I am prone to spells where I feel out of control and as if I’m ‘going mad’.
I’ll try not to bore you – this is about the benefits I believe there are to be had in going back to where you felt happiest and safest – but I need to give you some background information first.
The vast majority of my childhood was spent in the Mile Cross area of Norwich. Those who know it will probably not speak highly of it. It’s not a nice place. But for me, it was home. From when I was a toddler until I had to move away in 2010, aged 17.
Specifically, it was this house. The one you can see the side of here. That was my bedroom window for nearly 15 years.

You may have seen my old cul-de-sac doing the rounds on the internet actually – as when viewed from above it does rather look like the Millennium Falcon.
It’s now more than six years since I left, but I admit I just can’t get over it. I still wish I lived there. I still have dreams in which I am back on familiar ground. When I’m having one of my bad spells I think about it even more.
Today I had a bit of free time so I got in my car and went back to where I still call home.
Being back there, walking around the area, it was an odd feeling. It was as if my head was properly screwed on – I don’t remember even thinking about where I was going, my feet just took me on a circuit of the estate and right back to where I started.
You are entitled to think ‘for god’s sake, get over it and move on’, but believe me if it was that easy I would have done it a long time ago.
Not a great deal has changed. I only glanced at my old house as there was a car in the driveway and I’m not sure how I’d feel if I looked out of the window to see someone staring up at my home, but it was pretty much identical to how it looked when I was there. Although I don’t like their choice of curtains. Our old neighbours are also still there.
I went down a passageway out of the cul-de-sac and walking round to Bowers Avenue saw the first change. A newly built block of flats.

I carried on and came to the biggest buildings on the estate.
These blocks of flats are unmistakably 1960s, and they are big enough to be seen from Mousehold Heath.
I ended up going down the hill and taking a walk around Sloughbottom Park, the scene of countless kickabouts with my dad and where I used to train with and play for the Norman Wanderers Under 11s and Under 13s before I realised – some time after everyone else – that I was hopeless at football.
The pitch was in a rather better state than it used to be when I played on it about a decade ago.

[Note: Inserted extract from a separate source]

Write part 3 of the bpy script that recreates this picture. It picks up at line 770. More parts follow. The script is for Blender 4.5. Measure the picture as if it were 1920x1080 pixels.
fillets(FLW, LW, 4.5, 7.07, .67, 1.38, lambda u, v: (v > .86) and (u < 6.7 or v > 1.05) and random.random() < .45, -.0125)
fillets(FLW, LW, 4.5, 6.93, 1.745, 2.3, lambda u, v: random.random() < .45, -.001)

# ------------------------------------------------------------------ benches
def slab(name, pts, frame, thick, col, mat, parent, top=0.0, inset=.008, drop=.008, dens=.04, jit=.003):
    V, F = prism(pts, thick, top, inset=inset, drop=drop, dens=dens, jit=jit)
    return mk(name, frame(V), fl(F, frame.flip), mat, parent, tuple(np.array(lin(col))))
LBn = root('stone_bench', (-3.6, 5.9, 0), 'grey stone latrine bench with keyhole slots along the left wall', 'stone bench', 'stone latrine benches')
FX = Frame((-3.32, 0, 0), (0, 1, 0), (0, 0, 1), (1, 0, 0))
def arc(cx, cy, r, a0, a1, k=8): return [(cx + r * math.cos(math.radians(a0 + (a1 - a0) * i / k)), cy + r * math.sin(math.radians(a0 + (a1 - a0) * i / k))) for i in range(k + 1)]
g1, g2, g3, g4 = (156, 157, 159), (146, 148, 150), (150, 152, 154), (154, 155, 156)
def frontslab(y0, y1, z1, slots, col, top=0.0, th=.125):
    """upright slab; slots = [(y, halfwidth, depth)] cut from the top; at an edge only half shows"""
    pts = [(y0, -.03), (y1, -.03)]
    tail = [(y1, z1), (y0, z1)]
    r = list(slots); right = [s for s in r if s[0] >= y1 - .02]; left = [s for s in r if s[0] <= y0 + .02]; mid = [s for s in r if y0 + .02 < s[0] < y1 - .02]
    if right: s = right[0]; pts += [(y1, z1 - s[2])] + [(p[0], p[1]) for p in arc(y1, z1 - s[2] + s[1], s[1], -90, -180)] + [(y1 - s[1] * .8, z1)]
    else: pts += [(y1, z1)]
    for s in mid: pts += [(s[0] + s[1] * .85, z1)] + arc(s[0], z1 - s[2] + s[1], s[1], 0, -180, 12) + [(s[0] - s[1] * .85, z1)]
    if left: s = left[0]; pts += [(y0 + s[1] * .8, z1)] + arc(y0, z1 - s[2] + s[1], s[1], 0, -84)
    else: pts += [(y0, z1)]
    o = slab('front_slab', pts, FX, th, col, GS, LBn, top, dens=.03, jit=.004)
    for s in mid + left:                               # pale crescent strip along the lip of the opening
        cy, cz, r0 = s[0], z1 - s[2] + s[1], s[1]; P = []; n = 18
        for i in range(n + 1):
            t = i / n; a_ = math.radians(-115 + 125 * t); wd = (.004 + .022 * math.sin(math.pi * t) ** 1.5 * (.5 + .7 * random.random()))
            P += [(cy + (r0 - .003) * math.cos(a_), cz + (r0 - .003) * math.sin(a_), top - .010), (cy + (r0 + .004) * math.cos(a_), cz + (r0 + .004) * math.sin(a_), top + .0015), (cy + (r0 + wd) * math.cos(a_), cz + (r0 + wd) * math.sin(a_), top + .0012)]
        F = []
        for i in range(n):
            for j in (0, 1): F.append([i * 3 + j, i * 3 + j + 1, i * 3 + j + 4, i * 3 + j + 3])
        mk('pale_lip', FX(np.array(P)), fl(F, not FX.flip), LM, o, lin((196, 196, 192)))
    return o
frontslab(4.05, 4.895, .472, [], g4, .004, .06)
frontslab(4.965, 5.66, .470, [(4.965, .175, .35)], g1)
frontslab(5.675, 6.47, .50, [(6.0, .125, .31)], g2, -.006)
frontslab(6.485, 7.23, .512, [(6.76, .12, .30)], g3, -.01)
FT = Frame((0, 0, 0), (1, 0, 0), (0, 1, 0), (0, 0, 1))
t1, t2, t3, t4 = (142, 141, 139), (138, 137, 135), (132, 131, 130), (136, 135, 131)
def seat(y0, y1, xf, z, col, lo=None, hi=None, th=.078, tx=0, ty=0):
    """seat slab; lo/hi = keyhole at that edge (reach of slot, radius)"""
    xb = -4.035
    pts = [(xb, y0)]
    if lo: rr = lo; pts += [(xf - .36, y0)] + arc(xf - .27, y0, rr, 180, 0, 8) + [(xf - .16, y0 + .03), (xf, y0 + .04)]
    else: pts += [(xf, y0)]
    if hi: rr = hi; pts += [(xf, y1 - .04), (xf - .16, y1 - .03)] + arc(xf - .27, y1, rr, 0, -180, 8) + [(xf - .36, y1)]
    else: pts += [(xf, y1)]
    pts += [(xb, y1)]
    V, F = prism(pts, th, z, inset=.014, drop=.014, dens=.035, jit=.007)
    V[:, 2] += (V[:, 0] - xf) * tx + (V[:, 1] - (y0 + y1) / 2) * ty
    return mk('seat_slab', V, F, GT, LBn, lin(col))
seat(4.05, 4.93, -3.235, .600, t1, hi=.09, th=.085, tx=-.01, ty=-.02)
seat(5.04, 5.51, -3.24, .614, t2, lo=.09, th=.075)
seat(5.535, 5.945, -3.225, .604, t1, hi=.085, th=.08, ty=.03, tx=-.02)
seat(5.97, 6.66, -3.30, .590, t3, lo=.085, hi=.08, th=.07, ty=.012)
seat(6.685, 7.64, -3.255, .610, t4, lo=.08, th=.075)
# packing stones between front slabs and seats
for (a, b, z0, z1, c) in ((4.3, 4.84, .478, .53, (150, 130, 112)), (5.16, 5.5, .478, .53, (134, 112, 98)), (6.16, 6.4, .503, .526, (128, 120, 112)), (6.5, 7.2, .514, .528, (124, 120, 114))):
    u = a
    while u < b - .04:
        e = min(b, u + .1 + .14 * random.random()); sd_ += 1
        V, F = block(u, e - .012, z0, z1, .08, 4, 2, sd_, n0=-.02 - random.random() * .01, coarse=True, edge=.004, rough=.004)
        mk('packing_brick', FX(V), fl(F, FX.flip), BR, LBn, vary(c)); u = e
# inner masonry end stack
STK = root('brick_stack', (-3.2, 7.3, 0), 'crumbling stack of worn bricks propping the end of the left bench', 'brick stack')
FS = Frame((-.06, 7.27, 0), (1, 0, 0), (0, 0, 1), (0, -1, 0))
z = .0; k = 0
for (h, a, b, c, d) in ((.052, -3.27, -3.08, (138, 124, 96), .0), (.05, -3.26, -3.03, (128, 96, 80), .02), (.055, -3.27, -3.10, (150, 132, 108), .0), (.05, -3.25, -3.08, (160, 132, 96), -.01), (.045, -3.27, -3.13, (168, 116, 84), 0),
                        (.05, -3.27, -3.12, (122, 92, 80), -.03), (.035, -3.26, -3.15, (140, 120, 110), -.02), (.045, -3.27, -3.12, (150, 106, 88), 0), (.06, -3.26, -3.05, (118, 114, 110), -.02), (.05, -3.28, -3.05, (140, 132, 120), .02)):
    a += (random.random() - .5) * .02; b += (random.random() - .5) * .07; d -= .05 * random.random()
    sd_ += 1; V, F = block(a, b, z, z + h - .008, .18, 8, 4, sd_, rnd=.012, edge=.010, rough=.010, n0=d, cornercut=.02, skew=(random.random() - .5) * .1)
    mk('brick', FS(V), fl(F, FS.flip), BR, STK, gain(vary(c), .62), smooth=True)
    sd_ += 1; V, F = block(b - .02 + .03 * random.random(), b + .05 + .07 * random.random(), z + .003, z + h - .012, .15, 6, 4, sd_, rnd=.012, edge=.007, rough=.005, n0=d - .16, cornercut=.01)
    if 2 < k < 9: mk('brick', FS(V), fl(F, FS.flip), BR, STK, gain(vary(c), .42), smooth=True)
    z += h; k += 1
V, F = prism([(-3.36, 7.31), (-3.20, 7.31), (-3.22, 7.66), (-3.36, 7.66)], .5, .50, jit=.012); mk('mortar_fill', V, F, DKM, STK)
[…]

If you’ve made it this far, thank you. You’ve put up with me being rather self-indulgent. But let me explain – I did this to attempt to reconnect with who I used to be. The happy, studious kid I was. For reasons I won’t share here, things went south for me when I stopped living here. So coming back enabled me to get those feelings of safety and security back, if only for an hour or so. Writing this up has helped me make it last that little bit longer.
Everyone has a place like this. A place where they have memories, a place where they were happy. If you’re feeling down or a bit lost, why not go back to that place? I promise you, it will do you the world of good.